"""
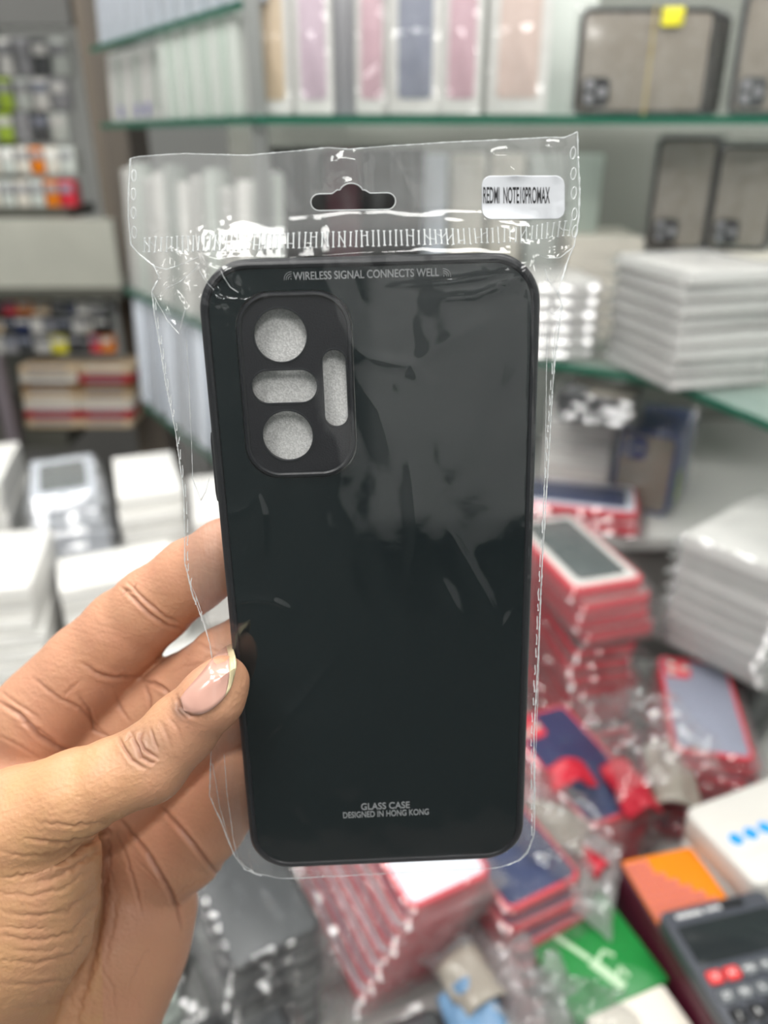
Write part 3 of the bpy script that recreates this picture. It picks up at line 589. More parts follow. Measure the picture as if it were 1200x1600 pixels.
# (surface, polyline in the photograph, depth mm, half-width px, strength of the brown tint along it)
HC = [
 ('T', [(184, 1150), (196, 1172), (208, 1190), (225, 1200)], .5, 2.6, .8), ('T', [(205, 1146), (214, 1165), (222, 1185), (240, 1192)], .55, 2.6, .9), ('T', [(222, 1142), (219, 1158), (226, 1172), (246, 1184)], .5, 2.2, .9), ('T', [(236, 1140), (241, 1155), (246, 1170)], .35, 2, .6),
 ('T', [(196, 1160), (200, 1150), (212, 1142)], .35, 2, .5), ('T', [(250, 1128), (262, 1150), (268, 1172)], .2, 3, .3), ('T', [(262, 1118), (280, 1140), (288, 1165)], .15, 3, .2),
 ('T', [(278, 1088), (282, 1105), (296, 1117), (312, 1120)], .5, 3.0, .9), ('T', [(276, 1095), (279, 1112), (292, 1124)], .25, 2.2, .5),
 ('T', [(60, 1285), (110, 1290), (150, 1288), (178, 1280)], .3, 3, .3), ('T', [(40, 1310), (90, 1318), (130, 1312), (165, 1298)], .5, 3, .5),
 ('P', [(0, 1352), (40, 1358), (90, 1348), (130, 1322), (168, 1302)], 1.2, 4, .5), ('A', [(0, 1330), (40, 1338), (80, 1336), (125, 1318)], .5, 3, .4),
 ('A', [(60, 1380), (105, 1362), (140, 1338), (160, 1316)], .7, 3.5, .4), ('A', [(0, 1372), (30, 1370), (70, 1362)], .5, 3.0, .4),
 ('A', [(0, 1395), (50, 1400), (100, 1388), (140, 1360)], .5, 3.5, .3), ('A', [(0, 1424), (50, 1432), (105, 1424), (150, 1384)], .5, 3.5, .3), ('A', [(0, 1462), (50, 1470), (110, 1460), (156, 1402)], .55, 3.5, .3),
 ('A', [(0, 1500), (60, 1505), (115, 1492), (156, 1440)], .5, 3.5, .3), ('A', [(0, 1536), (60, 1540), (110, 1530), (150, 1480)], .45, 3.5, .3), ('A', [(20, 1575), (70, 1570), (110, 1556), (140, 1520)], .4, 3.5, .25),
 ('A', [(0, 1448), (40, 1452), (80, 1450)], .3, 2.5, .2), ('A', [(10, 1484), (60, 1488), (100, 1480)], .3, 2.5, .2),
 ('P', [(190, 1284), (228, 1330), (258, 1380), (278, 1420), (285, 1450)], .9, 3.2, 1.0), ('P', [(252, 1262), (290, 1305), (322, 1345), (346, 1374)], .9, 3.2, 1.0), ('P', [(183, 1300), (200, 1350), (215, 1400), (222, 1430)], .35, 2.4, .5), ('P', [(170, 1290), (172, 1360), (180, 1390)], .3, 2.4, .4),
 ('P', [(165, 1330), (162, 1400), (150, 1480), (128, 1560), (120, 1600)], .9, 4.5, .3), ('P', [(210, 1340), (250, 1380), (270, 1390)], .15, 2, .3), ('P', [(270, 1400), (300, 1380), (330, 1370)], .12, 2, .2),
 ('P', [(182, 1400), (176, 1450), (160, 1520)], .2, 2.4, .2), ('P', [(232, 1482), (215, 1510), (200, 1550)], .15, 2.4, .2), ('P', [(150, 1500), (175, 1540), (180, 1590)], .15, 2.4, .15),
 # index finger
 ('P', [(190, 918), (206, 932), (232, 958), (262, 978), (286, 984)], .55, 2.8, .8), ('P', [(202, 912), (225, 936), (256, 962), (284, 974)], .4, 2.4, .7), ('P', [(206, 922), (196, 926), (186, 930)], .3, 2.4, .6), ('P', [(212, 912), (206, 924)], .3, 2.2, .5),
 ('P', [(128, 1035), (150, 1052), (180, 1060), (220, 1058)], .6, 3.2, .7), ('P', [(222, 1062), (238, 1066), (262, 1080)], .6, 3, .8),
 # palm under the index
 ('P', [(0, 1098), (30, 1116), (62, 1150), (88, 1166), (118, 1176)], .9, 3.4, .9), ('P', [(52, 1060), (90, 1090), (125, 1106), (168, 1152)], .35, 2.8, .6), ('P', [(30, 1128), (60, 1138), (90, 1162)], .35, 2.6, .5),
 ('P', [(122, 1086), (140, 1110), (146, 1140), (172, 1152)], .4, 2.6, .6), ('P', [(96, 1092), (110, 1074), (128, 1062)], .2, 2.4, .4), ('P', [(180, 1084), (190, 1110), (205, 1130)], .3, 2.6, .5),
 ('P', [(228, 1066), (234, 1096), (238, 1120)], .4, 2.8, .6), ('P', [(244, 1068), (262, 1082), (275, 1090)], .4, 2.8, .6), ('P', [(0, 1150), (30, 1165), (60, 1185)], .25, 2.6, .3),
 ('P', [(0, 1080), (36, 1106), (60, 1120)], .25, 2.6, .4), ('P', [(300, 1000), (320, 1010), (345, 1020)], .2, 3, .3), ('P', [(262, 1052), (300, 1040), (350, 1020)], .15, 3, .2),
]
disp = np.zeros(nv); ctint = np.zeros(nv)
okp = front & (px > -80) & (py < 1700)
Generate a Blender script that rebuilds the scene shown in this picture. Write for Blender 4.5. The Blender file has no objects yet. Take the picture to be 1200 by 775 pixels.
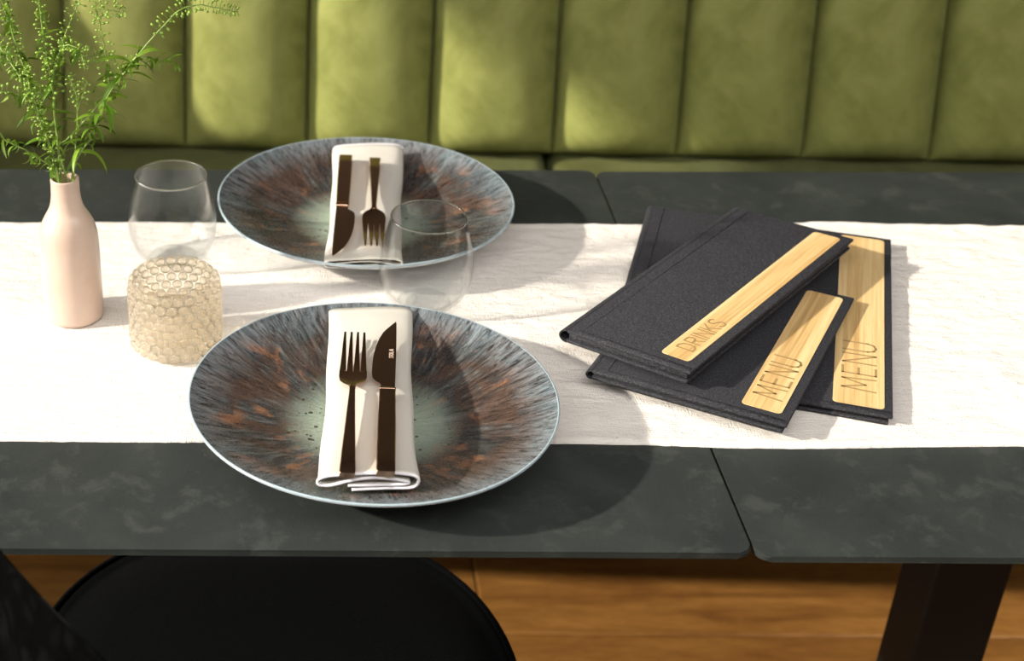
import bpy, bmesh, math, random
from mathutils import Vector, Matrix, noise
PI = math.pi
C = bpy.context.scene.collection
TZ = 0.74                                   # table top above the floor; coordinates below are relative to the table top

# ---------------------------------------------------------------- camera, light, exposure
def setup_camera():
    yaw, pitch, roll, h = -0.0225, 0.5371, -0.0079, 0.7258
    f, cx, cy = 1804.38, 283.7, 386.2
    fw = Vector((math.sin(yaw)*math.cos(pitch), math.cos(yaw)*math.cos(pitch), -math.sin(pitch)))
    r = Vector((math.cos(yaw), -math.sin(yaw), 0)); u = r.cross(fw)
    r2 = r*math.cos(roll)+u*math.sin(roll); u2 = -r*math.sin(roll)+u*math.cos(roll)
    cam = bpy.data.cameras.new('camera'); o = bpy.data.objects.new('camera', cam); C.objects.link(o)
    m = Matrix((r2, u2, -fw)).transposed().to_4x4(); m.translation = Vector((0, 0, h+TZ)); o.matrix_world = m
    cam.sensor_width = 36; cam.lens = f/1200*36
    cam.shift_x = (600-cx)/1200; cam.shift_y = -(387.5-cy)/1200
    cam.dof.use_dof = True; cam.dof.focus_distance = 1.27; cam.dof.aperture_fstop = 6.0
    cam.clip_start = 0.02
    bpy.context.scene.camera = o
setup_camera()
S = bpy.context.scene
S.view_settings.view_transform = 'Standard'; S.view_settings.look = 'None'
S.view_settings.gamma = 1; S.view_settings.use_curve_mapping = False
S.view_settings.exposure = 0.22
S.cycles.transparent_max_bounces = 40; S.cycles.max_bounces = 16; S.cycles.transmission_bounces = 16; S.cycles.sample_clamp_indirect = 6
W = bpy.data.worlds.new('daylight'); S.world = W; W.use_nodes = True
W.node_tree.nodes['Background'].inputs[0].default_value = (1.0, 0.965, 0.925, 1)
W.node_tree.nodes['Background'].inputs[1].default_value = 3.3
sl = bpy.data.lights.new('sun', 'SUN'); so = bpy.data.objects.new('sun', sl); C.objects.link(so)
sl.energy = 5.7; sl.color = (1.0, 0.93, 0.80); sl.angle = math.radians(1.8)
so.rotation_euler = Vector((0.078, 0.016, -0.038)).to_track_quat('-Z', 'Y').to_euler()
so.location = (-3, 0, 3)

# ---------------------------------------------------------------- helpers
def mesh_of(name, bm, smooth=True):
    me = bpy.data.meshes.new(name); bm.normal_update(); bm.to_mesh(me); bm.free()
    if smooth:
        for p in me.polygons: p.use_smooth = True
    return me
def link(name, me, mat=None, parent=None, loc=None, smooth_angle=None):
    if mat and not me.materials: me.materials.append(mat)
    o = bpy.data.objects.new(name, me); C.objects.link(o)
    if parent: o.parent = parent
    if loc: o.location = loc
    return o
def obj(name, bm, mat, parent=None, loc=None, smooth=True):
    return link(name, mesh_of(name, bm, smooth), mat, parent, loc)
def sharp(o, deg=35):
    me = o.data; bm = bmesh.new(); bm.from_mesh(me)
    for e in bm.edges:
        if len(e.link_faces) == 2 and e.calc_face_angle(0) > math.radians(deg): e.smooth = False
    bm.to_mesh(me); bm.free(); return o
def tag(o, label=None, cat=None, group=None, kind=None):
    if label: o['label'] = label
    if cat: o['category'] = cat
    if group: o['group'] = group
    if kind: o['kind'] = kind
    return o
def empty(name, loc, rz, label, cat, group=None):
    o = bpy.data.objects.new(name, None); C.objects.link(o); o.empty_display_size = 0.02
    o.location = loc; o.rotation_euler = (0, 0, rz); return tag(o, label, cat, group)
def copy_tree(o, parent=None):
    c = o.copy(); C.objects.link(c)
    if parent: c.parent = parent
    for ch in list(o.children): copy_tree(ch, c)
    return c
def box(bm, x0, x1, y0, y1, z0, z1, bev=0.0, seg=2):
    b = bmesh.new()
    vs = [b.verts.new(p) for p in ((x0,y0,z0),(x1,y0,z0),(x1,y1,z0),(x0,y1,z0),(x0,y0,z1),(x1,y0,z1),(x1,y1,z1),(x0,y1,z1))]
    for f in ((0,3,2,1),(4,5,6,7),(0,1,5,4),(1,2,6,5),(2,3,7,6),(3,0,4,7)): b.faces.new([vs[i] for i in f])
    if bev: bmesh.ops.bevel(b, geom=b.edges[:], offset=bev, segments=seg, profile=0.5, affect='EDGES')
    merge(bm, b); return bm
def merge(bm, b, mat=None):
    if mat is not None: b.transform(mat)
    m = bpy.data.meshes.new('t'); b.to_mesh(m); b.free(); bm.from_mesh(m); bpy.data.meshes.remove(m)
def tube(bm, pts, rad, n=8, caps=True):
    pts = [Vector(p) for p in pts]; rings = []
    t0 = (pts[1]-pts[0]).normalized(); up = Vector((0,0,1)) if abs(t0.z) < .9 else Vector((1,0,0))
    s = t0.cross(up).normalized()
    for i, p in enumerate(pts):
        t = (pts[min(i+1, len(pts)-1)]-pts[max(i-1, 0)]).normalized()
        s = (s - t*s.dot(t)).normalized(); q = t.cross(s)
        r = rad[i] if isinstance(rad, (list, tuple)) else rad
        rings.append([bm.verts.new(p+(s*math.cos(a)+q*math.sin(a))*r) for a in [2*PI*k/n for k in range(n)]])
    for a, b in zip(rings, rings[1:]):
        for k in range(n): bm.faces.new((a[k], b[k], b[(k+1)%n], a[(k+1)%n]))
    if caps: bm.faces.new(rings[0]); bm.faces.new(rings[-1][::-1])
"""
Make an exact copy of the lines from the one with "Generate a Blender" through the one with "the table top", both ends in, and nothing else. Drop every picture.

Generate a Blender script that rebuilds the scene shown in this picture. Write for Blender 4.5. The Blender file has no objects yet. Take the picture to be 1200 by 775 pixels.
import bpy, bmesh, math, random
from mathutils import Vector, Matrix, noise
PI = math.pi
C = bpy.context.scene.collection
TZ = 0.74                                   # table top above the floor; coordinates below are relative to the table top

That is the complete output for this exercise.